The quizzes ensure that the students have a good mastery of all the essential concepts, principles, and algorithms. There are individual assignments (possibly also group assignments as appropriate), which often involve using a software toolkit to implement an algorithm and/or experiment with real text data. The assignments ensure that the students acquire practical skills of using existing toolkits to do experiments and build application tools. There will also be a course project which the students can work in a team. The project is to ensure that the students have an opportunity to synthesize multiple pieces of knowledge learned from the course and apply the learned knowledge and skills to solve an interesting real-world problem. Students taking the course for 4 credit hours also need to finish a literature review.

Course Policy and Grading

  1. Assignments
  2. The assignments are designed to ensure that every student has a deep and precise understanding of the major algorithms and gains handson experience with using a retrieval toolkit, thus the students are generally required to complete them independently unless it is a group assignment.

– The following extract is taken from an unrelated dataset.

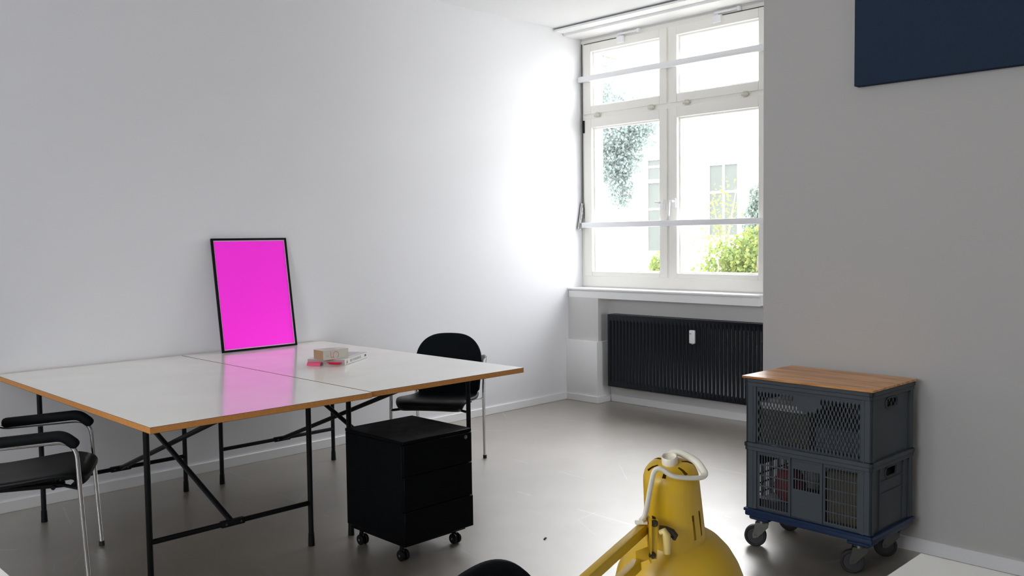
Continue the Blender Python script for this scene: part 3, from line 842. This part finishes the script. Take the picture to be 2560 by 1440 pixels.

Discussion with others is allowed, and indeed encouraged, to the extent of helping understand the material. Piazza would be a good place for discussions. The purpose of student collaboration is to facilitate learning, not to circumvent it. The actual solution must be done by each student alone, and the student should be ready to reproduce their solution upon request. You must exercise academic integrity. See the University Policy on Academic Integrity, especially the section on plagiarism. Late submission of an assignment would result in a reduced grade for the assignment, unless an extension has been granted by the instructor. An assignment is worth at most 90% credit for the next 24 hours after the deadline. It is worth at most 75% credit for the following 24 hours. It is worth 50% credit after that, but within two weeks of the deadline. Unless in exceptional cases, assignments will generally not be accepted if they are two weeks later after the due date, which means that if your assignment is turned in 14 days later than the due date, it would not be graded and you would receive zero credit for the assignment. If you need an extension, please ask for it by sending email to the instructor as soon as the need for it is known.


     
  3. The course project
  4. The purpose of the course project is twofold: (1) to give the students opportunities to apply what has been learned from the course to solve some real world text information management and analysis problems; (2)to allow the students to explore ideas and techniques for text information management and analysis by working on a real problem. Team work is allowed and encouraged. There will be a number of "instructor-designed" project topics available for you to choose, but you are also very welcome, indeed encouraged, to come up with any interesting topic on your own. You will be asked to do a short presentation of your course project and submit a 4-6 pages written project report at the end of the semester. See Project for details.
    The extra "1 hour" literature review Every student who takes the course for 4 credit hours is required to finish a literature review on a topic in the scope of the course. The topic will be selected by the student with approval of the instructor. More guidelines will be available later.
     
  5. Grading
  6. Grading will be based on the following weighting scheme: For students taking the course for 4 credit hours, if they completed the literature satisfactorily, the weighting scheme would be applied in the same way as those who are taking the course for 3 credit hours. If they failed to complete the literature review, their maximum grade would be 75 points (out of 100 points), and the weighting scheme above would be applied to the total 75 points (instead of 100 points). The letter grades are determined based on the following mapping:
    A+: [95,100]
    A:  [90,94]
    A-: [85, 89]
    B+: [80, 84]
    B: [75, 79]
    B-: [70,74]
    C: [60, 69]
    D: [55,59]
    F: <55
    
    Students are strongly encouraged to help each other through actively answering questions for each other on Piazza. The most active contributors on Piazza will receive up to 5 points extra credit, which would help move your grade up by one bracket.